When Texas residents are accused of a crime that they haven’t committed, they may attempt to clear their name by speaking to the police. Because they are not guilty, they may believe that they just need to tell their stories and they will be able to move on. However, this is far from always the case. Police may identify a suspect and do anything possible to try to obtain a conviction, regardless if the suspect is actually guilty of the crime. They may be so fixed on a particular suspect that they may push aside other evidence or theories pointing to a different perpetrator.

As a result, people may be wrongfully convicted or accept a plea bargain. While police investigative techniques are often featured on television dramas, their inaccuracy often goes unexamined. Many types of questionable forensic practices have been exposed after they are used as evidence in court. A criminal defense lawyer may challenge techniques as unscientific or unreliable, and some miscarriages of justice have been overturned this way.

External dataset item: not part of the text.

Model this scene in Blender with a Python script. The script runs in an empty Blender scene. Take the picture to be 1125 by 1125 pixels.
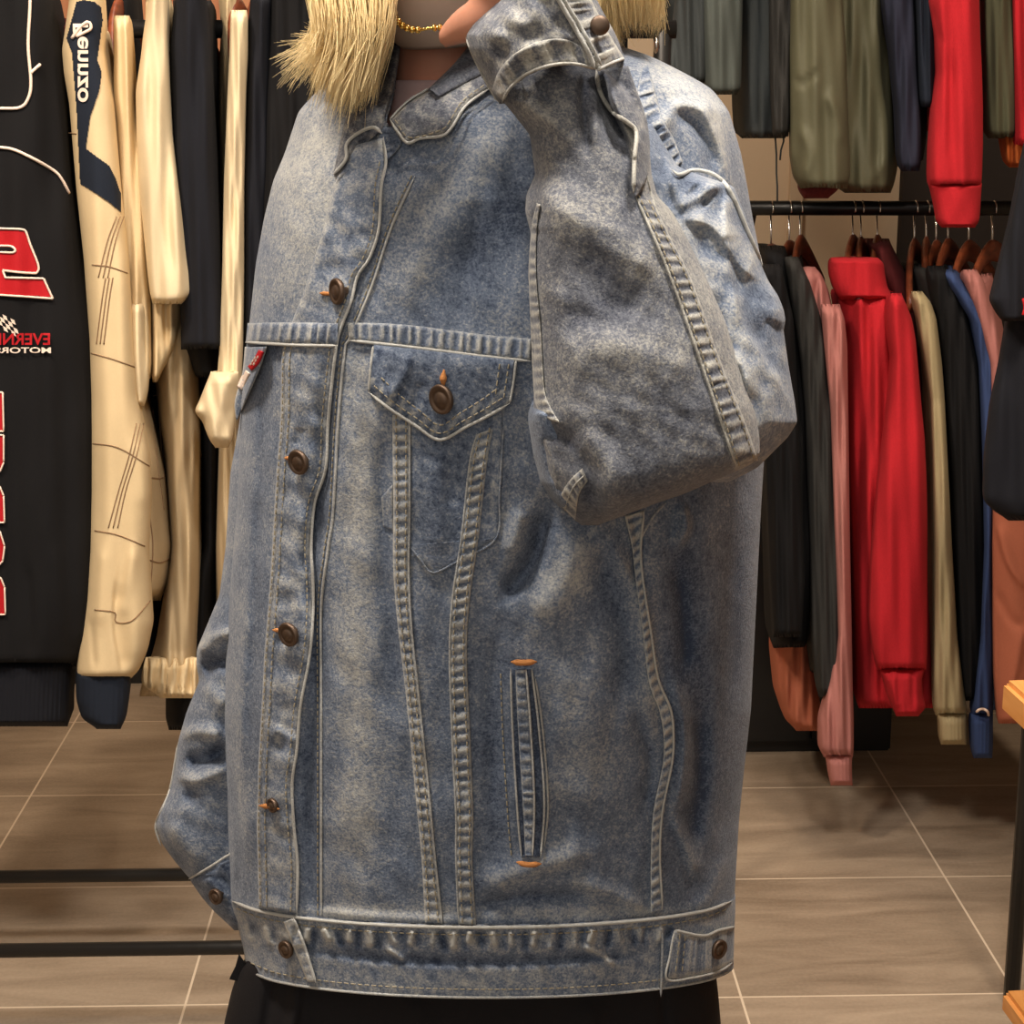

However, some unproven techniques continue to be widely used by police departments despite a lack of reliable evidence backing them up. One of these is called SCAN, for Scientific Content Analysis. Police are trained to read suspects’ written statements and interpret them for signs of deception. While scientists have shown that the technique is unreliable, it continues to be used in police interrogations, although it is rarely entered in court.

Lawyers often advise people who are accused of a crime to be wary of speaking to the police without representation. A criminal defense attorney may help people facing criminal charges to protect themselves from police and prosecution allegations and work to prevent a conviction.